Industrialization also involves a lessening of vertical integration. Companies no longer manufacture complex components themselves; they prefer to purchase them, which results in better prices and higher quality software. An automobile manufacturer no longer stands out because of competence in manufacturing. For success, a company must dominate the entire system and lead the way in processes. Software today is no longer an individual product, but a component of everyday life – just like cars or assembly lines. Computer scientists must be able to understand and have a command of complex systems controlled by computers. In the automobile industry, the electronic and software components of vehicles are an important driver of innovation. Comprehensive thinking about a total system is needed to understand the entire system – the vehicle.

More than a commodity

A commodity effect usually accompanies industrialization and standardization. Mass-produced items become everyday objects, or commodities, that many manufacturers can produce. Rationalization rapidly reduces manufacturing costs, which move ever closer to the sales price, and the price spiral continues to push downward. Many feel that as part of this development, software will become more intuitive and always available, much like electricity. But that doesn’t necessarily mean that it will become less important.
The commodity effect and standardization, however, do not forcibly exclude innovation. As a result of commoditization, companies have a choice. Automation and rationalization force companies to grow to a certain size so that they can work economically. But innovation and specialization can also add a great deal of value. The software industry has a lot of room for new development both for software applications and for manufacturing the software. Higher abstraction levels like Business Process Execution Language (BPEL) or service-oriented architectures (SOA) already form the foundation for innovation. Software is becoming increasingly standardized, but a significant portion of it will be more than common goods in the future. The advances in standardization make new application areas possible. Complex tasks can be solved by integrating existing components – at reasonable prices – and tuning them to user requirements.
Another consequence of industrialization is that more products are sold with services. For an automobile, that means that it’s just not the car, but the service of mobility as well. In the case of software, such offers range from traditional maintenance to a complete change of the price and operating concept and even to utility computing. Much like purchasing electricity or telephone service, customers purchase IT services from a service provider who charges for the services used. Industrialization also affects management, which must increasingly operate with key figures and shift its focus to economic questions. Infrastructures are changing; to achieve economies of scale and cost advantages, companies are consolidating computer centers and extending server farms and communications channels. In the market, the result of industrialization is the increasing conglomeration of economic power when companies merge into larger companies and corporate groups. A prolonged process of concentration is beginning.
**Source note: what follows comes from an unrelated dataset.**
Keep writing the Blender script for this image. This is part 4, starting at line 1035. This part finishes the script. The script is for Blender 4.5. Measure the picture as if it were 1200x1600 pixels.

It’s all about coordination

Some things are changing for software vendors: increasing pressure on prices and a switch to a larger-sized company or a niche market because of the commodity effect. They must decompose processes to control software development reliably. They must attempt to profit from the benefits of industrialization by using special tools, involving specialists, or working with competent vendors or subcontractors. The realization of projects in a distributed environment ensures cost advantages with offshoring. Project and interface management, coordination, and the certification of deliveries and quality assurance are becoming more important for German vendors, for example. The focus is moving to software architecture, design, and consulting, but an understanding of the application itself is just as important as ever.
These developments also challenge customers. They must make even more important decisions about a cheap or a fast solution, and decide whether they want to bet on standards or on innovation. Components must be purchased carefully and controlled properly, sometimes across many levels and in a distributed environment. In some cases, the ability to deal with other mentalities and work cultures can be an even more important factor than understanding the technology. The multiclass society created by the tremendous pay differential between onshore and offshore employees might well require a psycho-social solution. For vendors and customers, tasks like management, coordination, and conception are more important. Developers increasingly think of themselves as industrial engineers, and not – as is often the case today – as artisans. Professionalism and improved command of processes require more disciplined procedures.

A foundation for success

Industrialization affects all industries. It means improving tools, using components cleverly, controlling projects efficiently, and optimizing costs. But costs are not always the decisive factor: it’s also a matter of innovation. Software vendors are expected to be innovative enough to produce better software. That includes developing software that manages greater complexity by integrating components, needs less maintenance, creating new application areas, and improving quality. The phenomenon of mass production will not completely shut out individualization and innovation. Software engineering and its further development are the preconditions for successful industrialization. That’s why there are constants even amid all the change. An excellent education in theory and practice is elementary in general and in programming. They are all basic to architectural consulting and decision making, design, and product selection.